Tuesday, 5 May 2009

Book Review - The Saga of the Renunciates

A number of Marion Zimmer Bradley's books have been bound up into omnibus editions, one of which has been entitled The Saga of the Renunciates, consisting of three books written from 1976 up until 1984. It builds upon the rather more snappily named Sisterhood of the Sword, and given my feminist inclinations, I was looking forward to reading these.

The Shattered Chain is the first book in the trilogy introduces the two central characters, Jaelle and Magda/Margali, along with some background for the former. It also marks the first lengthy description of the Dry-Towns (at least in terms of Darkovan chronology).

The trilogy as a whole is MZB's most concerted effort to explore the issues of feminism and female oppression in Darkover up until that point, though she had previously engaged in single volumes such as Hawkmistress! and Two to Conquer.

The book also marks the first extended narrative inclusion of Terrans within their own milieu - Two to Conquer had previously featured a displaced Terran, but now we can see Terrans operating from their own spaceport.

A less pleasant aspect of the plot is that it appears to engender a rather derogatory parallel to Islam, as the women of the Dry-Towns are clearly situated within an Arabic civilisation, but kept literally in chains.
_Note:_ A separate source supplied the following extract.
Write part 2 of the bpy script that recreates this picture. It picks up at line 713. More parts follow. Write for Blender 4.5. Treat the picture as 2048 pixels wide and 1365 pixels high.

While MZB may not have intended the comparison, it is an inevitable one - the Dry-Towners are shown are irredeemably chauvinistic, brutally enslaving the women of Dry-Town society to forever wear chains in symbolic acceptance of their submission.

Nevertheless, the way in which the book manages to weave together three disparate sections into a cohesive whole is enjoyable, and it performs its job of setting up the next two books admirably.

The second book in the Saga of the Renunciates, Thendara House contains both good and bad elements of MZB's concern with gender issues.

On the plus side, we see an in depth look at the combined Sisterhood of the Sword and Priestesses of Avarra, whose coming together was implied in Two to Conquer. They have now become the Free Amazons, or Renunciates, less a military than a female collective of various professionals. Midwives and mercenaries provide the most powerful characters, as the women from The Shattered Chain are found once more, older and increasingly detailed.

However, on the down side the characters seem to often become mere mouthpieces for MZB's didactic intrusions, which while interesting as polemic sit uneasily within a fantasy novel. These work much better when MZB wove them into the plot and the characters, which she also does here, but there are a number of long dialogues which have the feeling of an essay plonked uncomfortably into the middle of a fantasy novel.

Still, Jaelle and Magda draw upon your affections, and you can't help but feel some small emotion for the increasing difficulties of their trials.

City of Sorcery is the final volume in the Saga of the Renunciates takes a different route, which starts off promisingly. The plot is 'suggested by', MZB tells us, Talbot Mundy's The Devil's Guard, written in 1926. Not having read that novel, I can't say how much she takes from Mundy, but it appears to have been a useful style manual - the structure of City of Sorcery is noticeably improved from some of MZB's earlier books.

However, I found the 'mystical order of priestesses' readers will recognise from The Mists of Avalon a bit annoying in their nebulous 'spirituality', not to mention the levels of power MZB seems to attribute to them.

In her defence, it may be that such devices seem triter with the unfortunate rise of 'New Age' charlatans - in The Mists of Avalon, it is entirely in keeping with the plot and feel of that novel. Nevertheless, having read The Shattered Chain and Thendara House, this is a continuation of Jaelle and Magda's journey, and anyone who felt themselves becoming attached to the struggles of those characters will not be disappointed by this final instalment.